The Blind Girl is a double portrait by John Everett Millais painted in 1856. If we look at the work in full, we can see the girls are on a road. In the middle distance there are pretty little baa lambs frisking happily in the sunshine. In the background an idyllic rural village haloed by an over bright double rainbow. The low viewpoint draws us into the picture, there is no pictorial space between the girls and us, the colours are vivid and warm, the girls are warm in the sunshine, not wet and bedraggled after rain.
A lovely chocolate box image if you ever saw one. This image contains much more than the recommended daily allowance of sugar.
We have no idea if the girls are on their way to the village to be welcomed with open arms by the charitable pink-cheeked villagers or have just been sent away for begging. My own feeling is that the viewer is supposed to believe that the girls are on their way to the village where outpourings of christian charity will prevail and all will be well.
Is this painting a representation of the Victorian poor?
Does it show Millais’s social conscience?
There are those who say that the natural beauty surrounding the blind girl is an attempt to empathise with her plight in showing what she does not have. The picture is purely sentimental; yes, it might evoke a little empathy for the blind girl but it does little to portray the poor as they really were. Does it have the power to take a stab at the Victorian social conscience?
The answer for me is no, this sugary image does not have the reality or political clout of Dickens. Even the dreadful musical versions of Oliver Twist portray the Victorian poor with more realism.
The girls may be dressed in old tatty clothes but they are too clean, too well nourished, too pink cheeked they are too cherub like to ring true. Look at how Millais portrays their hair, they look they should be advertising shampoo, would a poor girl have hair that clean?
The girls look like characters from a Sunday night costume drama, too fat, too cheerful, too energetic, and far too clean to be believable.
If Millais was really trying to stab at the Victorian social conscience, he would have painted the undernourished child chimney sweeps, the workhouse, the farm labourers, the little kids who swept the horse poo off the streets. He does not show us tiny tots in the north of England working 12 hour shifts in dangerous dark satanic mills; told by the kings of cotton that they were lucky to have a job and to think on.
OK, yes, the Victorians gave us education and the beginnings of ‘childhood’ for the poor, but not until 1870.
Millais does a fine job of brushing out the poor. Unlike Constable, Millais actually shows us the poor but in such a sickly sentimental way that is not a true representation. We are not confronted by her she does not disturb us enough. A charity for the poor would fold in a week if they used this image, it fails to engage our emotions, it does not make us angry at her plight. This blind girl is, of course, the ‘deserving poor’ unable to work in the fields or as servant, we are allowed to empathise with her plight.
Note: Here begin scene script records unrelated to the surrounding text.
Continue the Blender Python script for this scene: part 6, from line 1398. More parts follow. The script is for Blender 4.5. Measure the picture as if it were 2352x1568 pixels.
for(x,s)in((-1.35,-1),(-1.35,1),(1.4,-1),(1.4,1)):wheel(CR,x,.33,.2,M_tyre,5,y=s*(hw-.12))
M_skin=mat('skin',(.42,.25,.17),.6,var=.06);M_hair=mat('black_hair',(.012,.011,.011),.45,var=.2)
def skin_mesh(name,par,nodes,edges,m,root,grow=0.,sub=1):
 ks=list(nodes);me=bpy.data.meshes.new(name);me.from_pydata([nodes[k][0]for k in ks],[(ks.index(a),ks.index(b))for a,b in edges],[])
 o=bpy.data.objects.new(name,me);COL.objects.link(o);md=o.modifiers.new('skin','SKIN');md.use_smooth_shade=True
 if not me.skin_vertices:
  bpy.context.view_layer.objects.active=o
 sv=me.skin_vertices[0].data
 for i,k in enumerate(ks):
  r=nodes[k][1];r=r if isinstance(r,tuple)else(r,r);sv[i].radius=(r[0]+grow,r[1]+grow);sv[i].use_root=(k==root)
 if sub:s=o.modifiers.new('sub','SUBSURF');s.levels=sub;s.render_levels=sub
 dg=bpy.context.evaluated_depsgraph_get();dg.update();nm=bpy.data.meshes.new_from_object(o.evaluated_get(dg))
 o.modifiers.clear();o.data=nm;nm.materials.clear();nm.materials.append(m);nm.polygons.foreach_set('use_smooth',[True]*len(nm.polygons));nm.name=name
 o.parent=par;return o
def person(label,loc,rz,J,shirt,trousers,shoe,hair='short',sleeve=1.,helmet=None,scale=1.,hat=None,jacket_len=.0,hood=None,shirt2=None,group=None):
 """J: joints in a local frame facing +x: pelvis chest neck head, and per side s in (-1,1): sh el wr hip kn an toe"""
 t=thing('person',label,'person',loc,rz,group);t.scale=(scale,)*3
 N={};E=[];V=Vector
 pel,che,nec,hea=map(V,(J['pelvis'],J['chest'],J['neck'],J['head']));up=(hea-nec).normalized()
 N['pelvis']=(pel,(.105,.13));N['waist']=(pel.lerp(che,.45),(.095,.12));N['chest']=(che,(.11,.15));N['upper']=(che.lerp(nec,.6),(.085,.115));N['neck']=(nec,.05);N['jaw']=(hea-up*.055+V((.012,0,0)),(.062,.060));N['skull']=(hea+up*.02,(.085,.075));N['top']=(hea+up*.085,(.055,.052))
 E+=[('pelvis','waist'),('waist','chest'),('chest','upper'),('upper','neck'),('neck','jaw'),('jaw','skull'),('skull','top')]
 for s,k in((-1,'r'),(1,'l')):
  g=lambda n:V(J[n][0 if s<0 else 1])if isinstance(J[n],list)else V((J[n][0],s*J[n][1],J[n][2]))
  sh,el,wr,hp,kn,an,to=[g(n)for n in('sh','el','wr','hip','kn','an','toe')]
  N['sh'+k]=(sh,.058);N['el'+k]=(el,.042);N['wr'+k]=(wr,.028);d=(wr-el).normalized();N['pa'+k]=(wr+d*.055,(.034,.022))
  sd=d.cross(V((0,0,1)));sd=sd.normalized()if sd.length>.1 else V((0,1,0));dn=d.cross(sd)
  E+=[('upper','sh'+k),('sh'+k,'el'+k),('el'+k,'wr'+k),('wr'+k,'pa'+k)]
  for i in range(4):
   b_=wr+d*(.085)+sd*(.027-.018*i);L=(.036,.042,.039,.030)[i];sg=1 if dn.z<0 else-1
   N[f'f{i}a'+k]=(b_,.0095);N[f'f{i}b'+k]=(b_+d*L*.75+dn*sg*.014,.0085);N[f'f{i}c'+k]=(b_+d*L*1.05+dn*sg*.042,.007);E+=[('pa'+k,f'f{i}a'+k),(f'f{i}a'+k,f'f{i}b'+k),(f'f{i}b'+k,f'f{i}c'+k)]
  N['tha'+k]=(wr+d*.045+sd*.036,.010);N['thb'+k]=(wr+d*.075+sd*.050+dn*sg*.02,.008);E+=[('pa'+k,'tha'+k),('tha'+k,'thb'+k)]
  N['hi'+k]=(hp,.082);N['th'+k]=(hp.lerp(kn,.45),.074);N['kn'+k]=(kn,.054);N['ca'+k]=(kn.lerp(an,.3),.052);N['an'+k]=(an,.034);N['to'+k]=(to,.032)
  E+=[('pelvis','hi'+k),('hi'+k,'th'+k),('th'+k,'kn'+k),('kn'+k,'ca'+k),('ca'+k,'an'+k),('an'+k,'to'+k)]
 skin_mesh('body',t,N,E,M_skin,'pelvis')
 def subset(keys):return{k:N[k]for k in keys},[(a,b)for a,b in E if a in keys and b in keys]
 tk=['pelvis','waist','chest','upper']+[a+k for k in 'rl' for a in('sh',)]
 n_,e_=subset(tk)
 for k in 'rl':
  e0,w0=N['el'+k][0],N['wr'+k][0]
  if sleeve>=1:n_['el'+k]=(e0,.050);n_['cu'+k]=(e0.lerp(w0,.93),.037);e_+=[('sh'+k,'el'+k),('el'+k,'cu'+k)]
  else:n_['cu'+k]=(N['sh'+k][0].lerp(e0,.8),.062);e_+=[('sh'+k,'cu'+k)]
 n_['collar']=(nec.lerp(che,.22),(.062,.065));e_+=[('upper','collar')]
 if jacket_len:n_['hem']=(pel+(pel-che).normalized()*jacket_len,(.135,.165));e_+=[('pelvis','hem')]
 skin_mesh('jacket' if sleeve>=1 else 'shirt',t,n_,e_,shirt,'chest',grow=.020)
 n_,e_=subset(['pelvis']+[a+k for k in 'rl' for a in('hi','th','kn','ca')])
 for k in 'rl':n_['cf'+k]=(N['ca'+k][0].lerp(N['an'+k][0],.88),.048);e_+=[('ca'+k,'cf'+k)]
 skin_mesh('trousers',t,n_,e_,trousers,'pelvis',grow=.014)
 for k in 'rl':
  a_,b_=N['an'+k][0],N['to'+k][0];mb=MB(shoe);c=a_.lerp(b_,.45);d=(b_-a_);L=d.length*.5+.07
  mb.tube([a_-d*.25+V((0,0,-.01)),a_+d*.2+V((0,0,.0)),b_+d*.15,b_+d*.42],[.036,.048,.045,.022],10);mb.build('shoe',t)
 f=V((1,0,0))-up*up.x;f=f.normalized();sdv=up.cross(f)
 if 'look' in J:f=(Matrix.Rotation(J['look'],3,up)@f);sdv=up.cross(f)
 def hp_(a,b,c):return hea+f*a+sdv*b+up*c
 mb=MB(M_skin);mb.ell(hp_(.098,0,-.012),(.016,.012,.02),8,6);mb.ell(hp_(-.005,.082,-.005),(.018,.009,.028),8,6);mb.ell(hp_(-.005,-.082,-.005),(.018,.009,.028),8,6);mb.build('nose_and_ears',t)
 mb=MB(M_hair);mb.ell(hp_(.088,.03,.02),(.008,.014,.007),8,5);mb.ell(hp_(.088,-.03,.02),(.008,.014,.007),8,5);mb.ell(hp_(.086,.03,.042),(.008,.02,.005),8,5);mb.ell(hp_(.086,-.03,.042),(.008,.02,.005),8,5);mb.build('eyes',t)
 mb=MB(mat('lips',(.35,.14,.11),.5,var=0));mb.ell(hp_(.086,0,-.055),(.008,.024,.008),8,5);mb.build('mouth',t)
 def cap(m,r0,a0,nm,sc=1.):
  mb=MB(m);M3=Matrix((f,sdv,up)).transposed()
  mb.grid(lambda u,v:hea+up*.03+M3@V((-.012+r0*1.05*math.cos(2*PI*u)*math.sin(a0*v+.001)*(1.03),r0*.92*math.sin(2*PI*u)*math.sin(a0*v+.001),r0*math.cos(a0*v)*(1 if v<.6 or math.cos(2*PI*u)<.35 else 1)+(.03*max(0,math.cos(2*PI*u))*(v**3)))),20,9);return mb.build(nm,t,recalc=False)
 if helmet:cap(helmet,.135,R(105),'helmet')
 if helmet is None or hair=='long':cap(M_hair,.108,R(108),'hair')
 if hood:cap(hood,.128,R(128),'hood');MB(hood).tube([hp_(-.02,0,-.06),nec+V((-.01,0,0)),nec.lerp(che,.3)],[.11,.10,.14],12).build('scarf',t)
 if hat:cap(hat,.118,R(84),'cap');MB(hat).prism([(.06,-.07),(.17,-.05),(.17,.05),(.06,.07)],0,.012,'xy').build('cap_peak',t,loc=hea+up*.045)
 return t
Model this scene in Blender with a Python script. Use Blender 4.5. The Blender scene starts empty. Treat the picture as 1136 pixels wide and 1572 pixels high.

This image of the poor frees us from the need of a social conscience. This is a ‘poor person’ to hang over the fireplace, a prettified, gentrified, sentimentalised version so we do not have to worry, or put a few coins in a charity box. The subtext being the blind girl and her sister will get to the village and they will be okay.
We can banish the poor from our cities, but they will turn up somewhere else, maybe in rural areas where housing is cheaper, but work and resources are scarcer but, they will still be somewhere.